Outra questão que transita na contramão dos que afirmam ser ela a Palavra de Deus, é que na Bíblia temos o registro de palavras de pessoas que se manifestaram radicalmente contrárias ao seu contexto. Temos a palavra de imbecis, como Faraó, Nabucodonosor, Gamaliel e até do Diabo, e isso literal, não é força de expressão. Não se coloca em questão a inspiração do autor quando agregou estes depoimentos infelizes ao texto sagrado. Temos que ter em conta que o registro destas palavras é inspirado, embora as palavras não sejam, ou que nem de longe traduzem a verdade da Palavra de Deus.
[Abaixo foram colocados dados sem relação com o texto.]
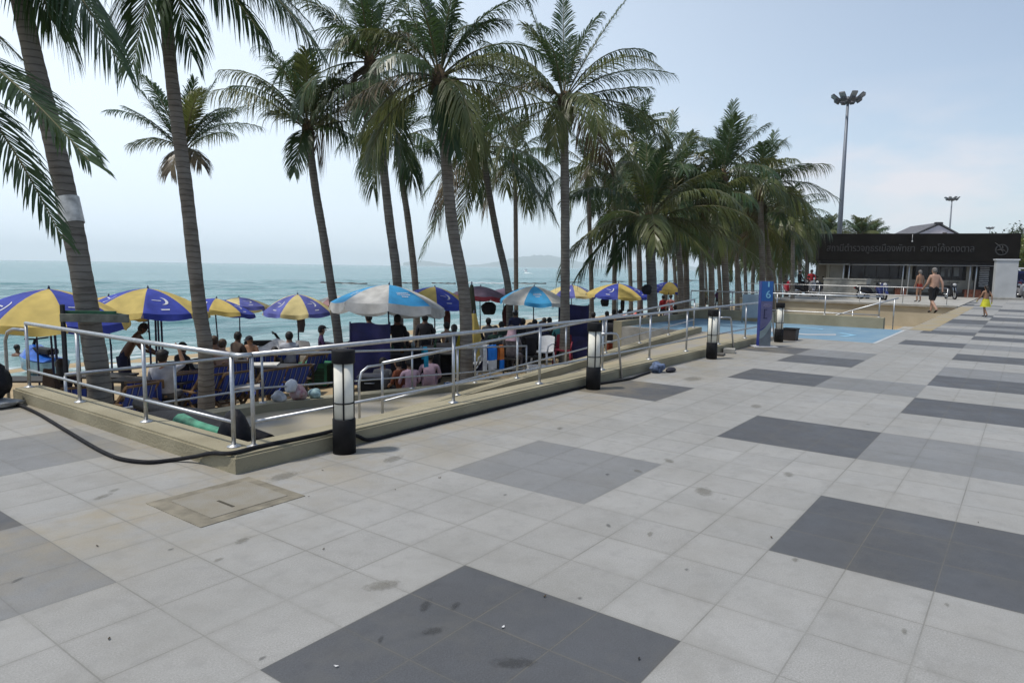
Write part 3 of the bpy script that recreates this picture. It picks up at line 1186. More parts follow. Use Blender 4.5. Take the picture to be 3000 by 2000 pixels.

É ou contém? Isso passa pela interpretação do que é sagrado. Se alguém ao receber uma Bíblia e simplesmente a tratar como um objeto sagrado, idolatrá-la e defendê-la contra tudo e contra todos, para este não fará qualquer diferença se ela é ou contém. A Bíblia, neste caso será mais um amuleto religioso acima destas questões. Mas quando alguém mergulha em seu texto, quando luta contra as suas palavras, quando tenta tirar dela o que ela tem de mais oculto, aí sim esse alguém descobre o seu peso e o seu valor. A partir deste ponto, se ela é ou contém a Palavra de Deus passa ser irrelevante diante da verdade avassaladora que abrirá nas trevas da dúvida um caminho de liberdade e intimidade com Deus. A partir daí temos a sua promessa diz que a sua Palavra não mais será escrita com papel e tinta, mas que será gravada com a sua própria mão em nossos corações.